01.09.2013 в 01:38
Пишет  энтони лашден:

sk


Мы с А. сидели в Художественном музее, и она дергала рукав, слушая мою отповедь о том, что если вовремя не опомнится, кровь засыхает твердой пленкой, и потом приходится заново раздирать под водой порезы, чтобы смыть сукровицу.

- А почему... - А. сглатывает, переводит взгляд в сторону, - а почему ты не позвонил мне? Я бы сказала тебе, что ты делаешь глупость.
А я смотрю на руку А.: глубокий шрам от локтя к запястью, - и почему-то не особенно верю ее словам. Я не пытаюсь поставить под сомнение ее дружеское участие, но я в полной мере сознаю, что если бы я позвонил ей и сказал: "Дорогая, сегодня я решился добраться до своей сути, спрятанной под кожей", она бы замолчала, а потом спросила: "И как?"
Боль не получается остановить одним телефонным звонком, одной фразой, смской после часа ночи. Как если твое тело разорвало на тысячу частей, маленький пластырь с динозавриками не собирает тебя обратно.

Когда А. рассказала мне о том, как она получила эту почетную ленту "За отвагу", мы были знакомы два года и она была в одном шаге от того, чтобы назвать в честь меня свою кошку. Мы были близки; А. сидела напротив меня и, закрыв лицо, улыбаясь, рассказывала мне, что однажды она пришла домой и подумала, что будет совсем неплохо вырезать себе вены. Куда лучше, чем смотреть "Пусть говорят", куда лучше, чем идти на кухню и пялится в холодильник, надеясь, что внутри него найдется смысл жизни. Вырезать себе вены показалось отличной перспективой для пятничного вечера - стильно, модно, экзистенциально.
А. улыбалась очень широко - я отлично помню, как уголки ее губ расходятся в стороны, и ее улыбка почему-то кажется мне гримасой боли - и говорит: "Я взяла нож для бумаги, которым обычно открывала конверты, и воткнула его в руку. И просто потянула его".
А. не собиралась умирать. А., зажавшись передо мной, сцепив в замок пальцы, кусала свои губы и говорила, что она сидела несколько часов, пока кровь текла по столу, и думала только о том, что мама будет очень огорчена тем, что А. испортила бельгийский ковер. Мама пришла с работы, мама перебинтовала А. руку.

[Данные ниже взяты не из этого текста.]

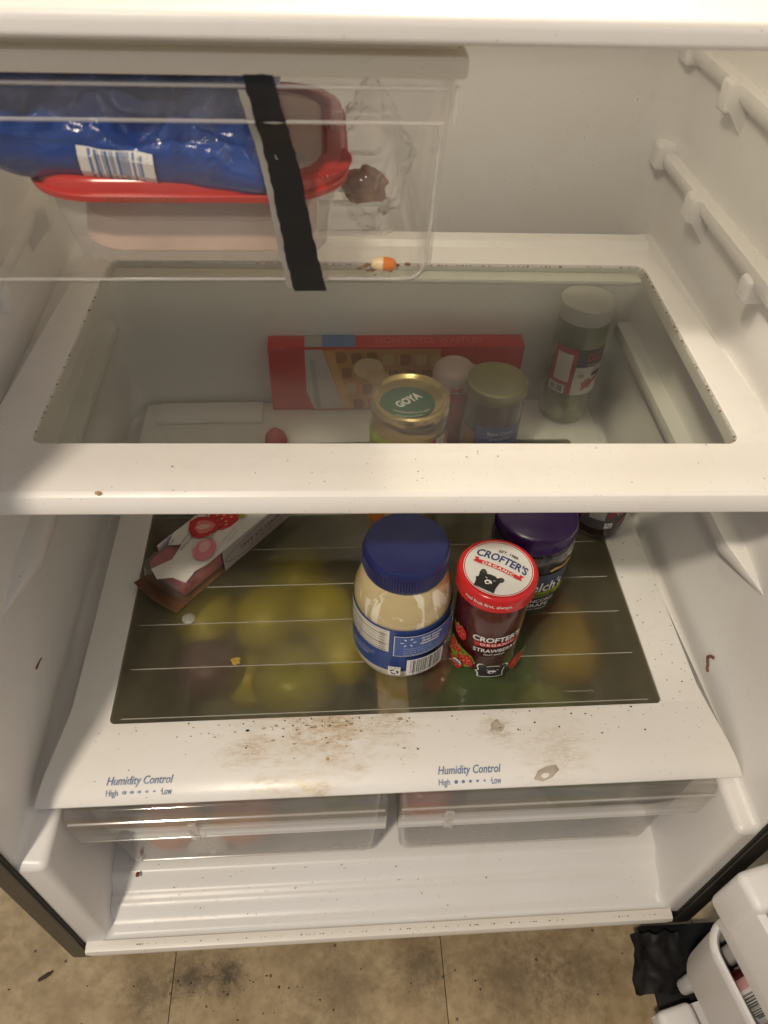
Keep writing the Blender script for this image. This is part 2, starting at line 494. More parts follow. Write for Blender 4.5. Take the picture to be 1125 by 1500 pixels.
# ================================================================== THE SETTING
# vinyl floor: square tiles, joints recessed
FZ = -.665
def floor_material():
    t = NT('worn_vinyl')
    a = t.noise(14, 8, .65, dist=.5); b = t.noise(60, 6, .6)
    col = t.mix(t.ramp(a, .3, .7), (.29, .205, .108), (.52, .405, .235))
    col = t.mix(t.math('MULTIPLY', t.ramp(b, .42, .66), .6), col, (.25, .17, .085))
    d = t.n('ShaderNodeTexCoord')
    sm = t.ramp(t.noise(9, 7, .7, dist=.9), .58, .74)
    col = t.mix(t.math('MULTIPLY', sm, .6), col, (.095, .065, .035))
    pos = t.n('ShaderNodeNewGeometry').outputs['Position']
    fine = t.noise(90, 9, .8, vec=pos, dist=.2)
    for (cx, cy_, rad, amt) in ((-.240, -.226, .042, .8), (-.195, -.226, .040, .9), (-.29, -.24, .05, .6), (.05, -.23, .06, .6), (.16, -.245, .09, .5), (.24, -.25, .08, .5), (-.06, -.25, .10, .35)):
        dd = t.n('ShaderNodeVectorMath', operation='DISTANCE'); t.l(pos, dd.inputs[0]); dd.inputs[1].default_value = (cx, cy_, FZ)
        fall = t.math('SUBTRACT', 1.0, t.math('DIVIDE', dd.outputs['Value'], rad))
        k_ = t.ramp(t.math('ADD', t.math('MULTIPLY', fall, .5), t.math('SUBTRACT', fine, .55)), .08, .42)
        col = t.mix(t.math('MULTIPLY', k_, amt), col, (.055, .036, .018))
    v = t.n('ShaderNodeTexVoronoi'); v.inputs['Scale'].default_value = 70; t.l(t.coord(), v.inputs['Vector'])
    sep = t.n('ShaderNodeSeparateColor'); t.l(v.outputs['Color'], sep.inputs[0])
    sp = t.math('MULTIPLY', t.math('LESS_THAN', v.outputs['Distance'], .13), t.math('GREATER_THAN', sep.outputs[1], .82))
    col = t.mix(t.math('MULTIPLY', sp, .8), col, (.05, .035, .02))
    bs = t.bsdf(col, t.math('ADD', .42, t.math('MULTIPLY', a, .2)))
    t.bump(bs, b, .25, .0006)
    return t.done(bs)
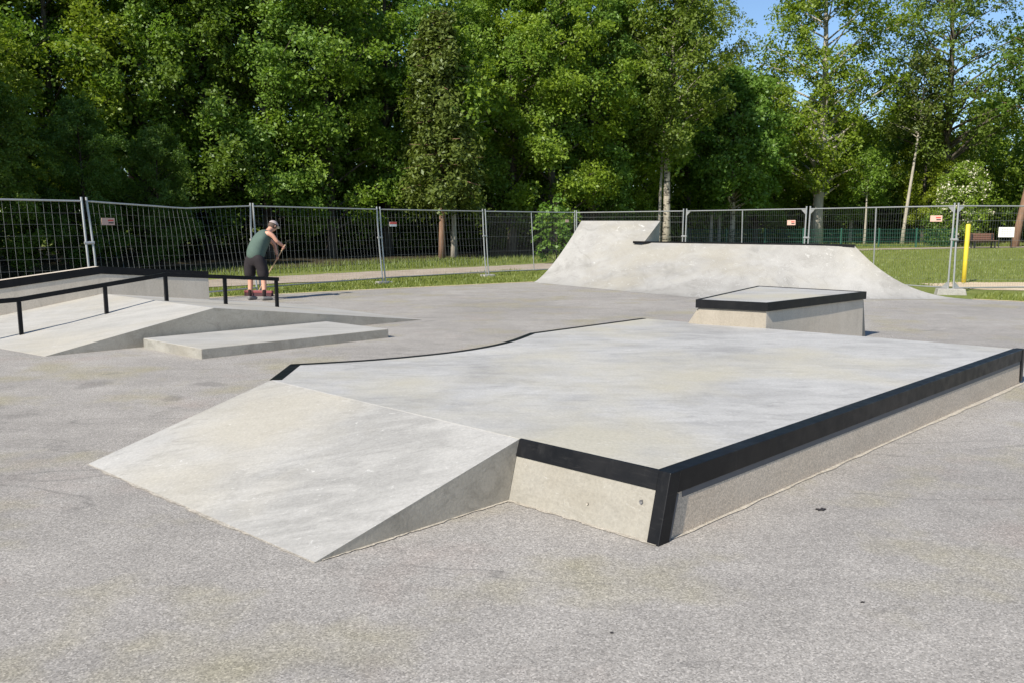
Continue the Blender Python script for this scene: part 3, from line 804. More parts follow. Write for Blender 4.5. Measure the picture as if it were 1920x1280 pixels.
# notice board
nb = Vector((29.6, 49.6, gz(0, 49.6)))
no = thing('notice_board', nb, 'white rectangular notice board on two posts, before the reddish leaning trunk', 'notice board')
mb = MB(); mb.box(nb.x - .47, nb.x + .47, nb.y - .02, nb.y + .02, nb.z + .62, nb.z + 1.22); mb.build('board', M['signwhite'], no, nb, bevel=.01)
for s in (-.38, .38):
    mb = MB(); mb.tube([(nb.x + s, nb.y + .05, nb.z - .05), (nb.x + s, nb.y + .05, nb.z + 1.2)], .03, 8); mb.build('post', M['darkmetal'], no, nb)
mb = MB()
for k, (x0, x1) in enumerate(((-.33, .30), (-.36, .34), (-.36, .28), (-.36, .36))):
    z = nb.z + 1.10 - .115 * k; mb.box(nb.x + x0, nb.x + x1, nb.y - .0235, nb.y - .0205, z - .018, z + .018)
mb.build('lettering', M['signgrey'], no, nb)
# bench
be = Vector((27.9, 49.0, gz(0, 49)))
bo = thing('park_bench', be, 'reddish brown slatted park bench beyond the field, left of the white notice board', 'bench')
def slats(name, zs_, ys_, h, t):
    mb = MB()
    for z, y in zip(zs_, ys_): mb.box(be.x - .75, be.x + .75, be.y + y - t / 2, be.y + y + t / 2, be.z + z - h / 2, be.z + z + h / 2)
    return mb.build(name, M['benchwood'], bo, be)
slats('backrest', (.55, .68, .81), (.22, .25, .28), .11, .03)
slats('seat', (.44, .44, .44), (-.20, -.05, .10), .035, .13)
for s in (-.6, .6):
    mb = MB(); mb.box(be.x + s - .03, be.x + s + .03, be.y - .24, be.y - .18, be.z - .02, be.z + .42); mb.box(be.x + s - .03, be.x + s + .03, be.y + .12, be.y + .2, be.z - .02, be.z + .84)
    mb.build('leg', M['darkmetal'], bo, be)
# green mesh fence
g0 = Vector((10.5, 49.5, 0)); g1 = Vector((27.0, 50.6, 0))
go = thing('green_fence', g0.lerp(g1, .5) + Vector((0, 0, gz(0, 50))), 'low dark green mesh fence running along the foot of the trees beyond the quarter pipe', 'fence')
gc = g0.lerp(g1, .5) + Vector((0, 0, gz(0, 50)))
dg = (g1 - g0).normalized(); Lg = (g1 - g0).length
mb = MB()
for k in range(int(Lg / .11)):
    p = g0 + dg * (.11 * k); z = gz(0, p.y)
    mb.tube([(p.x, p.y, z + .08), (p.x, p.y, z + 1.08)], .009, 3, caps=False)
for z in (.1, .35, .6, .85, 1.08):
    mb.tube([(g0.x, g0.y, gz(0, g0.y) + z), (g1.x, g1.y, gz(0, g1.y) + z)], .013, 4)
mb.build('mesh_panel', M['greenmetal'], go, gc, fixn=False)
for k in range(8):
    p = g0 + dg * (Lg * k / 7); z = gz(0, p.y)
    mb = MB(); mb.tube([(p.x, p.y, z - .1), (p.x, p.y, z + 1.16)], .045, 6); mb.build('post', M['greenmetal'], go, gc)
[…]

После этого предполагалось, что А. заживет счастливо, попытается выйти замуж, но А. ограничилась исключительно тем, что начала выходить из квартиры.
Большой прогресс для А. - слабое утешение для ее мамы.

Во всем этом процессе самым важным было причинить себе боль, перенести страдания в осязаемую форму: я ненавижу себя и ненавижу то, насколько мне плохо, - увидеть, что вот она ты, истекаешь кровью, вот посмотри, это твои ноги, правда, теперь они больше напоминают лохмотья, а это твой бок, хотя теперь так сразу и не скажешь, а вот - не отворачивайся, дорогая, когда-то это было твоими руками. И вот ты стоишь напротив прямого отражения того, насколько ты нуждаешься в помощи, и зажимаешь рот, чтобы случайно не закричать, потому что тебя жаль себя, тебе жаль свое тело, тебе жаль, что приходится все это выносить, и больше всего тебе жаль, что ты не можешь этого вынести, потому что ты слабая. Ты очень слабая. Ты слабая и тебе нужна помощь. Ты слабая, тебе нужна помощь и тебе стоит ненавидеть себя за это.
И эта удивительная догадка заслуживает еще нескольких порезов.

Потому что быть слабой - плохо.
Показывать, что ты испытываешь боль, - плохо.
Просить о помощи - плохо.
Демонстрировать эмоции - плохо.
Переживать - плохо.
Ты плохая, милочка.
Сходи и уничтожь себя, никто не будет играть с тобой во дворе и не позовет танцевать на дискотеке.